The Church of Ireland's pensions board has more than £500,000 invested in a company which supplied military equipment to Indonesia, the Synod heard yesterday.
A motion calling on the church to look carefully at its investments in arms-exporting companies was narrowly defeated.
"We are raising a serious matter that is concerning more and more people and on which the Church of Ireland must have and must be seen to have a stated policy," said the motion proposer, Mr Geoffrey McMaster of Glendalough.
"We cannot continue to tolerate a situation where we obey the laws of man and forsake the law of God," he said.
The motion's seconder, the Rev Andrew Orr, from the Ossory diocese, drew attention to the GKN company, which last year sold 293 military personnel carriers to the Indonesian government. The church's pensions board had over £500,000 invested in the company, he said.

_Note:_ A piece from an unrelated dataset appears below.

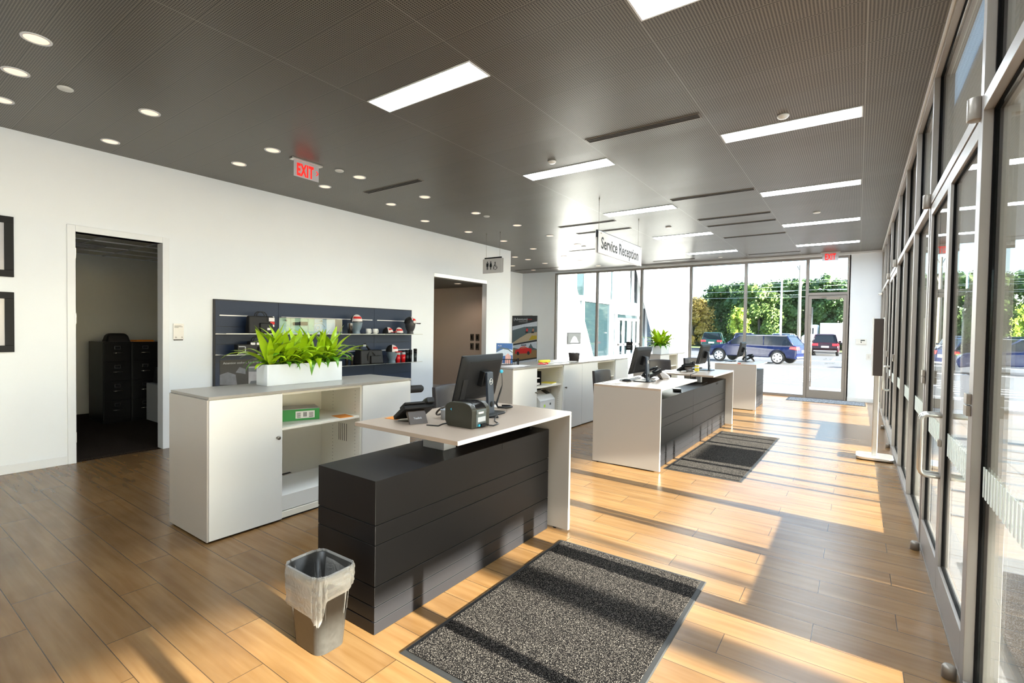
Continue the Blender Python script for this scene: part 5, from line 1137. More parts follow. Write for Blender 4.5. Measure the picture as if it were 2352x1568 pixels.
t = thing('gift_box', 'black and silver boxed gift set behind the left end of the planter', 'box', (XI, 3.22, S0)); b = mb(); b.box(-0.05, 0.05, -0.09, 0.09, 0, 0.125); b.build('carton', 'blk', t, 0.002); b = mb(); b.box(0.05, 0.052, -0.08, -0.0, 0.095, 0.105); b.box(0.05, 0.052, -0.08, 0.06, 0.01, 0.02); b.box(0.05, 0.052, 0.0, 0.01, 0.02, 0.10); b.build('silver_print', 'lgry', t)
t = bag('black camera bag behind the planter on the left lower shelf', 3.42, S0, 0.26, 0.14, 0.17); b = mb(); b.box(0.056, 0.06, -0.12, -0.06, 0.12, 0.15); b.box(0.056, 0.06, -0.04, 0.03, 0.12, 0.15); b.build('white_badge', 'paper', t)

# ================================================================ ALCOVE POSTERS
t = thing('banner_stand', 'tall portrait banner headed Adventure with mountain and red car pictures', 'banner', (-7.36, 11.0, 0), R(-4))
def PX(x): return x
b = mb(); b.box(-0.42, 0.42, 0.0, 0.02, 0.0, 1.90); b.build('banner_panel', 'p_darkp', t, 0.002)
b = mb(); b.box(-0.40, 0.40, -0.12, 0.12, 0, 0.02); b.build('foot_plate', 'blkm', t, 0.003)
b = mb()
def bp(mi, pts, d=0.001): b.m = mi; b.prism(pts, 'y', -d, 0.0)
w = 0.42
def yl(xx, z0): return z0 + (xx + w) * 0.19     # slanted band edges
bp(0, [(-w, 1.12), (w, 1.26), (w, 1.75), (-w, 1.61)]); bp(1, [(-w, 1.12), (w, 1.26), (w, 1.62), (0.0, 1.60), (-w, 1.50)], 0.0014); bp(2, [(-w, 1.12), (w, 1.27), (w, 1.47), (0.1, 1.42), (-0.15, 1.30), (-w, 1.15)], 0.0018); bp(3, [(0.15, 1.24), (w, 1.28), (w, 1.37), (0.25, 1.37)], 0.0022)
for cx, cz in ((0.08, 1.46), (0.28, 1.46)):
    bp(4, [(cx - 0.05, cz - 0.03), (cx + 0.05, cz - 0.02), (cx + 0.02, cz + 0.05), (cx - 0.03, cz + 0.04)], 0.0022); bp(5 if cx < 0.1 else 6, [(cx - 0.02, cz + 0.02), (cx + 0.04, cz + 0.02), (cx + 0.045, cz + 0.09), (cx - 0.01, cz + 0.10)], 0.0026)
    bp(4, [(cx - 0.005, cz + 0.10), (cx + 0.02, cz + 0.10), (cx + 0.02, cz + 0.13), (cx - 0.005, cz + 0.13)], 0.0026)
bp(0, [(-w, 0.66), (w, 0.80), (w, 1.22), (-w, 1.08)]); bp(7, [(-w, 0.66), (w, 0.80), (w, 1.0), (-w, 0.98)], 0.0014); bp(1, [(0.12, 1.0), (0.22, 1.16), (0.30, 1.05), (w, 1.02), (w, 0.98), (-w, 0.98), (-w, 1.03), (-0.2, 1.0)], 0.0014)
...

He also spoke of church investments in GEC, which has exported arms to Indonesia, as well as to Nigeria and Middle East dictatorships. There were also investments in Vickers, which exported arms to the same countries as GEC. "Some will argue that the whole area of investments is so complex that disinvestment is not possible," he said. But the Church in England and in Wales had done so in relation to armaments firms.
"Some will argue that arms are necessary for the defence of our countries. But this is just a smoke-screen. The real money is being made by these companies by sales to the developing world, which can ill-afford the vast expenditure," he said.
Mr Godfrey Birthistle, of Ferns diocese, opposed the motion. He drew attention to the necessary and lawful use of arms, such as on UN peacekeeping missions, and asked whether because a concrete block was used to kill a Catholic bishop in Central America last week there should be a ban on investments in Roadstone, for instance. Or whether because knives had been used during the massacres in Rwanda there should be a ban on investments in the steel industry. When he asked whether there should be a ban on investments in tobacco companies because of the effects of smoking, there was a loud "Yes, yes," response.
Prof David Spearman, of the church's representative body, said the church did not knowingly invest in any companies which manufactured arms, but there was such a degree of diversification by companies such as GEC that it was difficult to avoid being in some way caught into such companies. He pointed to the great amount of software and electronic components used in modern weaponry and wondered whether they should be precluded from investing in such companies.
The motion was supported by 151 people, with 161 against.